[Begin Data section]
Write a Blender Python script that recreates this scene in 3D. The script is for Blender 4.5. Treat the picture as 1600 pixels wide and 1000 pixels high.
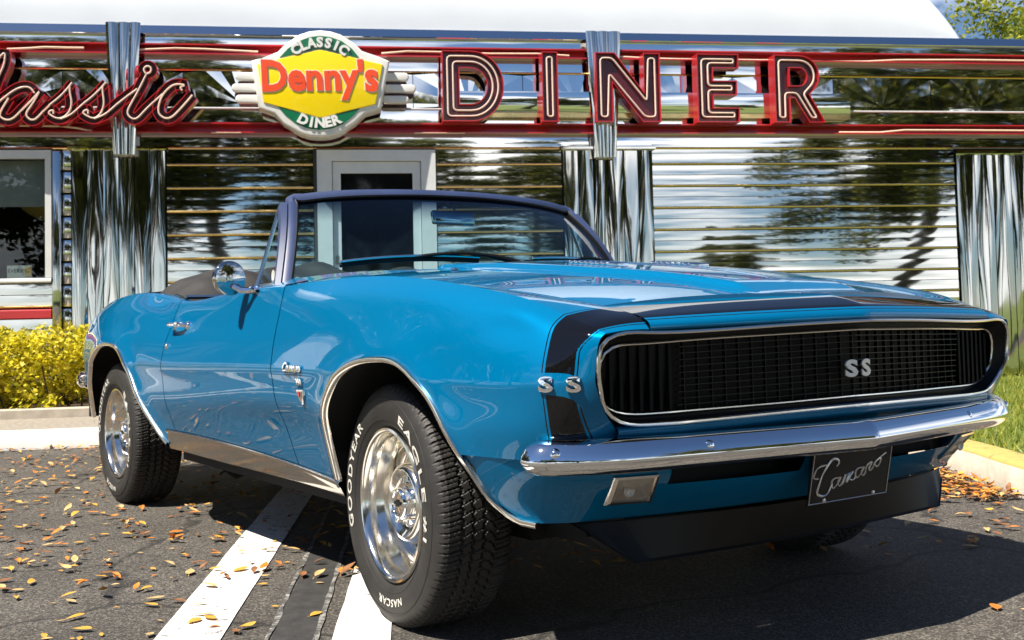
import bpy, bmesh, math, random
import numpy as np
from mathutils import Matrix, Vector

for o in list(bpy.data.objects):
    bpy.data.objects.remove(o, do_unlink=True)
SC = bpy.context.scene
COL = SC.collection
R = math.radians
random.seed(7)
rng = np.random.default_rng(11)

# ------------------------------------------------------------------ camera
CAM_POS = Vector((2.777, -2.321, 0.830))
yaw, pitch, roll = R(145.1475), R(2.7385), R(-1.3515)
FPX, PPX, PPY = 1775.59, 823.1, 408.6            # in pixels of a 1600 px wide picture
fw = Vector((math.cos(pitch) * math.cos(yaw), math.cos(pitch) * math.sin(yaw), math.sin(pitch)))
rt = fw.cross(Vector((0, 0, 1))).normalized()
up = rt.cross(fw)
rt2 = rt * math.cos(roll) + up * math.sin(roll)
up2 = up * math.cos(roll) - rt * math.sin(roll)
cam_data = bpy.data.cameras.new('camera')
cam = bpy.data.objects.new('camera', cam_data)
COL.objects.link(cam)
cam.matrix_world = Matrix(((rt2.x, up2.x, -fw.x, CAM_POS.x), (rt2.y, up2.y, -fw.y, CAM_POS.y),
                           (rt2.z, up2.z, -fw.z, CAM_POS.z), (0, 0, 0, 1)))
cam_data.sensor_width = 36.0
cam_data.lens = FPX / 1600 * 36.0
cam_data.shift_x = (800 - PPX) / 1600
cam_data.shift_y = (PPY - 500) / 1600
cam_data.clip_start = 0.05
cam_data.clip_end = 2000
cam_data.dof.use_dof = True
cam_data.dof.focus_distance = 2.75
cam_data.dof.aperture_fstop = 14.0
SC.camera = cam

# ------------------------------------------------------------------ sky, sun, exposure
SUN_DIR = Vector((0.06, -0.62, 1.0)).normalized()
W = bpy.data.worlds.new('World')
SC.world = W
W.use_nodes = True
wn = W.node_tree
bg = wn.nodes['Background']
sky = wn.nodes.new('ShaderNodeTexSky')
sky.sky_type = 'NISHITA'
sky.sun_disc = False
sky.sun_elevation = math.asin(SUN_DIR.z)
sky.sun_rotation = math.atan2(SUN_DIR.x, SUN_DIR.y)
sky.air_density = 1.0
sky.dust_density = 0.3
sky.ozone_density = 7.0
sky.altitude = 1200
# scattered white cumulus low in the sky
wtc = wn.nodes.new('ShaderNodeTexCoord'); wmp = wn.nodes.new('ShaderNodeMapping'); wmp.inputs['Scale'].default_value = (2.2, 2.2, 6.5); wmp.inputs['Location'].default_value = (1.0, 9.0, 5.0)
wnz = wn.nodes.new('ShaderNodeTexNoise'); wnz.inputs['Scale'].default_value = 1.6; wnz.inputs['Detail'].default_value = 9; wnz.inputs['Roughness'].default_value = 0.58
wrp = wn.nodes.new('ShaderNodeValToRGB'); wrp.color_ramp.elements[0].position = 0.45; wrp.color_ramp.elements[1].position = 0.585
wsp = wn.nodes.new('ShaderNodeSeparateXYZ'); wel = wn.nodes.new('ShaderNodeMapRange'); wel.interpolation_type = 'SMOOTHSTEP'
wel.inputs['From Min'].default_value = 0.42; wel.inputs['From Max'].default_value = 0.12
wml = wn.nodes.new('ShaderNodeMath'); wml.operation = 'MULTIPLY'
wmx = wn.nodes.new('ShaderNodeMix'); wmx.data_type = 'RGBA'; wmx.inputs[7].default_value = (15.0, 15.2, 15.6, 1)
wn.links.new(wtc.outputs['Generated'], wmp.inputs['Vector']); wn.links.new(wmp.outputs['Vector'], wnz.inputs['Vector']); wn.links.new(wnz.outputs['Fac'], wrp.inputs['Fac'])
wn.links.new(wtc.outputs['Generated'], wsp.inputs[0]); wn.links.new(wsp.outputs['Z'], wel.inputs['Value'])
wn.links.new(wrp.outputs['Color'], wml.inputs[0]); wn.links.new(wel.outputs['Result'], wml.inputs[1])
wn.links.new(wml.outputs[0], wmx.inputs[0]); wn.links.new(sky.outputs['Color'], wmx.inputs[6]); wn.links.new(wmx.outputs[2], bg.inputs['Color'])
bg.inputs['Strength'].default_value = 0.055
sun_data = bpy.data.lights.new('sun', 'SUN')
sun_data.energy = 5.0
sun_data.angle = R(0.53)
sun_data.color = (1.0, 0.925, 0.81)
sun = bpy.data.objects.new('sun', sun_data)
COL.objects.link(sun)
sun.rotation_euler = SUN_DIR.to_track_quat('Z', 'Y').to_euler()
sun.location = (0, -6, 12)
SC.view_settings.view_transform = 'Standard'
SC.view_settings.look = 'None'
SC.view_settings.exposure = 1.05
SC.view_settings.gamma = 1.0
SC.view_settings.use_curve_mapping = False
SC.render.film_transparent = False
SC.cycles.max_bounces = 10
SC.cycles.glossy_bounces = 6
SC.cycles.transparent_max_bounces = 12
SC.cycles.sample_clamp_indirect = 8
SC.cycles.caustics_reflective = False
SC.cycles.caustics_refractive = False

# ------------------------------------------------------------------ helpers
def tag(o, label=None, cat=None, group=None, kind=None):
    if label: o['label'] = label
    if cat: o['category'] = cat
    if group: o['group'] = group
    if kind: o['kind'] = kind
    return o

def empty(name, loc=(0, 0, 0), rz=0.0, parent=None):
    o = bpy.data.objects.new(name, None)
    COL.objects.link(o)
    o.location = loc
    o.rotation_euler = (0, 0, rz)
    o.empty_display_size = 0.1
    if parent: o.parent = parent
    return o

def mesh_data(name, verts, faces, mats, smooth=False, sharp=None, mi=None):
    me = bpy.data.meshes.new(name)
    me.from_pydata([tuple(map(float, v)) for v in verts], [], [tuple(int(i) for i in f) for f in faces])
    if not isinstance(mats, (list, tuple)): mats = [mats]
    for m in mats: me.materials.append(m)
    if mi is not None: me.polygons.foreach_set('material_index', list(map(int, mi)))
    if smooth:
        me.polygons.foreach_set('use_smooth', [True] * len(me.polygons))
        if sharp is not None: me.set_sharp_from_angle(angle=R(sharp))
    me.update()
    return me

def link(name, me, parent=None, loc=None):
    o = bpy.data.objects.new(name, me)
    COL.objects.link(o)
    if parent: o.parent = parent
    if loc is not None: o.location = loc
    return o

def mobj(name, verts, faces, mats, parent=None, smooth=False, sharp=40, mi=None):
    return link(name, mesh_data(name, verts, faces, mats, smooth, sharp, mi), parent)

def bevel_data(me, w, seg=2):
    bm = bmesh.new(); bm.from_mesh(me)
    bmesh.ops.bevel(bm, geom=bm.edges[:], offset=w, segments=seg, affect='EDGES', profile=0.5)
    bm.to_mesh(me); bm.free()
    me.polygons.foreach_set('use_smooth', [True] * len(me.polygons))
    me.set_sharp_from_angle(angle=R(50))

def box_vf(x0, x1, y0, y1, z0, z1):
    v = [(x0, y0, z0), (x1, y0, z0), (x1, y1, z0), (x0, y1, z0), (x0, y0, z1), (x1, y0, z1), (x1, y1, z1), (x0, y1, z1)]
    f = [(0, 3, 2, 1), (4, 5, 6, 7), (0, 1, 5, 4), (1, 2, 6, 5), (2, 3, 7, 6), (3, 0, 4, 7)]
    return v, f

def box(name, x0, x1, y0, y1, z0, z1, mat, parent=None, bev=0.0):
    v, f = box_vf(x0, x1, y0, y1, z0, z1)
    me = mesh_data(name, v, f, mat)
    if bev: bevel_data(me, bev)
    return link(name, me, parent)

class MB:
    def __init__(s): s.v = []; s.f = []; s.mi = []
    def add(s, v, f, mi=0):
        n = len(s.v); s.v += list(v); s.f += [tuple(i + n for i in q) for q in f]; s.mi += [mi] * len(f)
    def box(s, *a, mi=0): s.add(*box_vf(*a), mi)
    def tube(s, pts, r, n=8, mi=0, cap=True, closed=False): s.add(*tube_vf(pts, r, n, cap, closed), mi)
    def build(s, name, mats, parent=None, smooth=False, sharp=40): return mobj(name, s.v, s.f, mats, parent, smooth, sharp, s.mi)

def tube_vf(pts, r, n=8, cap=True, closed=False):
    P = np.array(pts, float); m = len(P)
    r = np.broadcast_to(np.array(r, float), (m,))
    T = np.zeros_like(P)
    for i in range(m):
        a = P[(i - 1) % m] if (closed or i > 0) else P[i]
        b = P[(i + 1) % m] if (closed or i < m - 1) else P[i]
        T[i] = (b - a) / (np.linalg.norm(b - a) + 1e-12)
    ref = np.array([0, 0, 1.0])
    if abs(T[0] @ ref) > 0.9: ref = np.array([1.0, 0, 0])
    N = np.cross(T[0], ref); N /= np.linalg.norm(N)
    v = []
    for i in range(m):
        N = N - (N @ T[i]) * T[i]; N /= (np.linalg.norm(N) + 1e-12)
        B = np.cross(T[i], N)
        for k in range(n):
            a = 2 * math.pi * k / n
            v.append(P[i] + r[i] * (math.cos(a) * N + math.sin(a) * B))
    f = []
    mm = m if closed else m - 1
    for i in range(mm):
        j = (i + 1) % m
        for k in range(n):
            k2 = (k + 1) % n
            f.append((i * n + k, i * n + k2, j * n + k2, j * n + k))
    if cap and not closed:
        f.append(tuple(range(n - 1, -1, -1))); f.append(tuple((m - 1) * n + k for k in range(n)))
    return v, f

def cspline(t, P, tq):
    """natural cubic spline through P (n x d) at parameters t, evaluated at tq"""
    t = np.asarray(t, float); P = np.asarray(P, float)
    if P.ndim == 1: P = P[:, None]
    n = len(t); h = np.diff(t)
    A = np.zeros((n, n)); B = np.zeros_like(P)
    A[0, 0] = A[-1, -1] = 1
    for i in range(1, n - 1):
        A[i, i - 1] = h[i - 1]; A[i, i] = 2 * (h[i - 1] + h[i]); A[i, i + 1] = h[i]
        B[i] = 6 * ((P[i + 1] - P[i]) / h[i] - (P[i] - P[i - 1]) / h[i - 1])
    Mm = np.linalg.solve(A, B)
    tq = np.atleast_1d(np.asarray(tq, float))
    k = np.clip(np.searchsorted(t, tq) - 1, 0, n - 2)
    a = ((t[k + 1] - tq) / h[k])[:, None]; b = ((tq - t[k]) / h[k])[:, None]; hh = (h[k] ** 2 / 6)[:, None]
    return a * P[k] + b * P[k + 1] + ((a ** 3 - a) * Mm[k] + (b ** 3 - b) * Mm[k + 1]) * hh

def curve_pts(pts, n, closed=False):
    P = np.array(pts, float)
    if closed: P = np.vstack([P[-2:], P, P[:3]]) if False else np.vstack([P, P[:1]])
    t = np.concatenate([[0], np.cumsum(np.linalg.norm(np.diff(P, axis=0), axis=1))])
    if closed:
        # periodic: pad
        L = t[-1]
        tt = np.concatenate([t[:-1] - L, t[:-1], t + L]); PP = np.vstack([P[:-1], P[:-1], P])
        return cspline(tt, PP, np.linspace(0, L, n, endpoint=False))
    return cspline(t, P, np.linspace(0, t[-1], n))

def grid_faces(nu, nv, flip=False, closed_u=False, closed_v=False):
    f = []
    for i in range(nu if closed_u else nu - 1):
        for j in range(nv if closed_v else nv - 1):
            a = i * nv + j; b = ((i + 1) % nu) * nv + j
            c = ((i + 1) % nu) * nv + (j + 1) % nv; d = i * nv + (j + 1) % nv
            f.append((a, d, c, b) if flip else (a, b, c, d))
    return f

def grid_obj(name, G, mats, parent=None, flip=False, sharp=45, mi=None, skip=None, closed_u=False, closed_v=False, solid=0.0):
    G = np.asarray(G, float); nu, nv = G.shape[:2]
    f = grid_faces(nu, nv, flip, closed_u, closed_v)
    if skip is not None:
        keep = [i for i in range(len(f)) if not skip[i]]
        f = [f[i] for i in keep]
        if mi is not None: mi = [mi[i] for i in keep]
    o = mobj(name, G.reshape(-1, 3), f, mats, parent, True, sharp, mi)
    if solid:
        md = o.modifiers.new('solid', 'SOLIDIFY'); md.thickness = solid; md.offset = -1
    return o

def lathe_vf(prof, n, a0=0.0, a1=2 * math.pi):
    """profile of (r, axial) swept about the Y axis; axial goes to -Y"""
    full = abs(a1 - a0 - 2 * math.pi) < 1e-6
    v = []
    m = n if full else n + 1
    for i in range(m):
        a = a0 + (a1 - a0) * i / n
        for r, ax in prof: v.append((r * math.cos(a), -ax, r * math.sin(a)))
    return v, grid_faces(m, len(prof), False, full)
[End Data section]
Make an exact copy of the lines from the top of the material through the line with "from mathutils import Matrix, Vector", pictures excluded.

*Answer to this exercise*
Write a Blender Python script that recreates this scene in 3D. The script is for Blender 4.5. Treat the picture as 1600 pixels wide and 1000 pixels high.
import bpy, bmesh, math, random
import numpy as np
from mathutils import Matrix, Vector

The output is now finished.